**TASK DETAILS**:
Copy out the complete listing, word for word.

--------------------------------

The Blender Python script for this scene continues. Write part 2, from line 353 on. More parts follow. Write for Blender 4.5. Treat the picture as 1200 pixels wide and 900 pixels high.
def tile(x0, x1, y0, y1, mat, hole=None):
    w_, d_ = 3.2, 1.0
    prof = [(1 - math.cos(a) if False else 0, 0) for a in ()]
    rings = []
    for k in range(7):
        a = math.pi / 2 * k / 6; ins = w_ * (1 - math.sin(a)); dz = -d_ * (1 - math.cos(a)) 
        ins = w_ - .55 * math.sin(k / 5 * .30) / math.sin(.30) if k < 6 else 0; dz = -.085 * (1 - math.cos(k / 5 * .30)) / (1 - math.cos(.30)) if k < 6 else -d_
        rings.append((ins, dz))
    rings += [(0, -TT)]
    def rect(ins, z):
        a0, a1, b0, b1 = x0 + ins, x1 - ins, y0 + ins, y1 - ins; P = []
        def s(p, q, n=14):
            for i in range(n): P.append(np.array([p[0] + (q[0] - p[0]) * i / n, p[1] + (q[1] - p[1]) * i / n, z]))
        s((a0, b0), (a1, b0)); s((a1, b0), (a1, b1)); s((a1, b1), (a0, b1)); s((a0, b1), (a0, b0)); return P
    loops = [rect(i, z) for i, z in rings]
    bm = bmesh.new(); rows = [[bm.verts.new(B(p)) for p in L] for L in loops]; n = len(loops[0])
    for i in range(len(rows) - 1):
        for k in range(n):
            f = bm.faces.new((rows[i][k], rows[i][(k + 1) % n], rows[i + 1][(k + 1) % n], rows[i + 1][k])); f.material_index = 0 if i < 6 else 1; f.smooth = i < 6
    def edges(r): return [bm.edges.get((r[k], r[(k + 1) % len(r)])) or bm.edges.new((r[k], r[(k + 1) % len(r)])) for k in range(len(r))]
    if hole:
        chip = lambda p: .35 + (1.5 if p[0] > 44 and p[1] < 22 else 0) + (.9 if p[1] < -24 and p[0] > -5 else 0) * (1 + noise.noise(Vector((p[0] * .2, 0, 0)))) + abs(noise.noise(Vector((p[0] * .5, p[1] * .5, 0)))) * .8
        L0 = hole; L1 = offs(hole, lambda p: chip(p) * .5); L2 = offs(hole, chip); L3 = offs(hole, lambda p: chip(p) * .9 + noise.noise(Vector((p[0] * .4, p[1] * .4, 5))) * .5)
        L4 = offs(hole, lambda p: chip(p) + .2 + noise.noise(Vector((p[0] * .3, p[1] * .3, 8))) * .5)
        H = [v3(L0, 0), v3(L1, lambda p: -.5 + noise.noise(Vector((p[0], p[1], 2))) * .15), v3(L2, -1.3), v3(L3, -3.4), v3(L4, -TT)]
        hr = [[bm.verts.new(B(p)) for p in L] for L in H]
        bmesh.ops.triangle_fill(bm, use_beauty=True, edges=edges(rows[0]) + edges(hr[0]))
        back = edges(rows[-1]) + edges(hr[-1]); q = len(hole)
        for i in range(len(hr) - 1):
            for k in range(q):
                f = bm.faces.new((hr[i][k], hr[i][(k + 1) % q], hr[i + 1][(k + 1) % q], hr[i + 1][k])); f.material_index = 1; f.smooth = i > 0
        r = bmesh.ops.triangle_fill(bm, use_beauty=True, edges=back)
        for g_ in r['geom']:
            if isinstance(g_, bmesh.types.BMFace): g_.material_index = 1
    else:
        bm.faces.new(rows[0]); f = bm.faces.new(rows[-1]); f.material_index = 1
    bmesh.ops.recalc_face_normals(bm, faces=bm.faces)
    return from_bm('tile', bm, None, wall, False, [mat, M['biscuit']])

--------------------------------

**TASK ANSWER**:
The Blender Python script for this scene continues. Write part 2, from line 353 on. More parts follow. Write for Blender 4.5. Treat the picture as 1200 pixels wide and 900 pixels high.
def tile(x0, x1, y0, y1, mat, hole=None):
    w_, d_ = 3.2, 1.0
    prof = [(1 - math.cos(a) if False else 0, 0) for a in ()]
    rings = []
    for k in range(7):
        a = math.pi / 2 * k / 6; ins = w_ * (1 - math.sin(a)); dz = -d_ * (1 - math.cos(a)) 
        ins = w_ - .55 * math.sin(k / 5 * .30) / math.sin(.30) if k < 6 else 0; dz = -.085 * (1 - math.cos(k / 5 * .30)) / (1 - math.cos(.30)) if k < 6 else -d_
        rings.append((ins, dz))
    rings += [(0, -TT)]
    def rect(ins, z):
        a0, a1, b0, b1 = x0 + ins, x1 - ins, y0 + ins, y1 - ins; P = []
        def s(p, q, n=14):
            for i in range(n): P.append(np.array([p[0] + (q[0] - p[0]) * i / n, p[1] + (q[1] - p[1]) * i / n, z]))
        s((a0, b0), (a1, b0)); s((a1, b0), (a1, b1)); s((a1, b1), (a0, b1)); s((a0, b1), (a0, b0)); return P
    loops = [rect(i, z) for i, z in rings]
    bm = bmesh.new(); rows = [[bm.verts.new(B(p)) for p in L] for L in loops]; n = len(loops[0])
    for i in range(len(rows) - 1):
        for k in range(n):
            f = bm.faces.new((rows[i][k], rows[i][(k + 1) % n], rows[i + 1][(k + 1) % n], rows[i + 1][k])); f.material_index = 0 if i < 6 else 1; f.smooth = i < 6
    def edges(r): return [bm.edges.get((r[k], r[(k + 1) % len(r)])) or bm.edges.new((r[k], r[(k + 1) % len(r)])) for k in range(len(r))]
    if hole:
        chip = lambda p: .35 + (1.5 if p[0] > 44 and p[1] < 22 else 0) + (.9 if p[1] < -24 and p[0] > -5 else 0) * (1 + noise.noise(Vector((p[0] * .2, 0, 0)))) + abs(noise.noise(Vector((p[0] * .5, p[1] * .5, 0)))) * .8
        L0 = hole; L1 = offs(hole, lambda p: chip(p) * .5); L2 = offs(hole, chip); L3 = offs(hole, lambda p: chip(p) * .9 + noise.noise(Vector((p[0] * .4, p[1] * .4, 5))) * .5)
        L4 = offs(hole, lambda p: chip(p) + .2 + noise.noise(Vector((p[0] * .3, p[1] * .3, 8))) * .5)
        H = [v3(L0, 0), v3(L1, lambda p: -.5 + noise.noise(Vector((p[0], p[1], 2))) * .15), v3(L2, -1.3), v3(L3, -3.4), v3(L4, -TT)]
        hr = [[bm.verts.new(B(p)) for p in L] for L in H]
        bmesh.ops.triangle_fill(bm, use_beauty=True, edges=edges(rows[0]) + edges(hr[0]))
        back = edges(rows[-1]) + edges(hr[-1]); q = len(hole)
        for i in range(len(hr) - 1):
            for k in range(q):
                f = bm.faces.new((hr[i][k], hr[i][(k + 1) % q], hr[i + 1][(k + 1) % q], hr[i + 1][k])); f.material_index = 1; f.smooth = i > 0
        r = bmesh.ops.triangle_fill(bm, use_beauty=True, edges=back)
        for g_ in r['geom']:
            if isinstance(g_, bmesh.types.BMFace): g_.material_index = 1
    else:
        bm.faces.new(rows[0]); f = bm.faces.new(rows[-1]); f.material_index = 1
    bmesh.ops.recalc_face_normals(bm, faces=bm.faces)
    return from_bm('tile', bm, None, wall, False, [mat, M['biscuit']])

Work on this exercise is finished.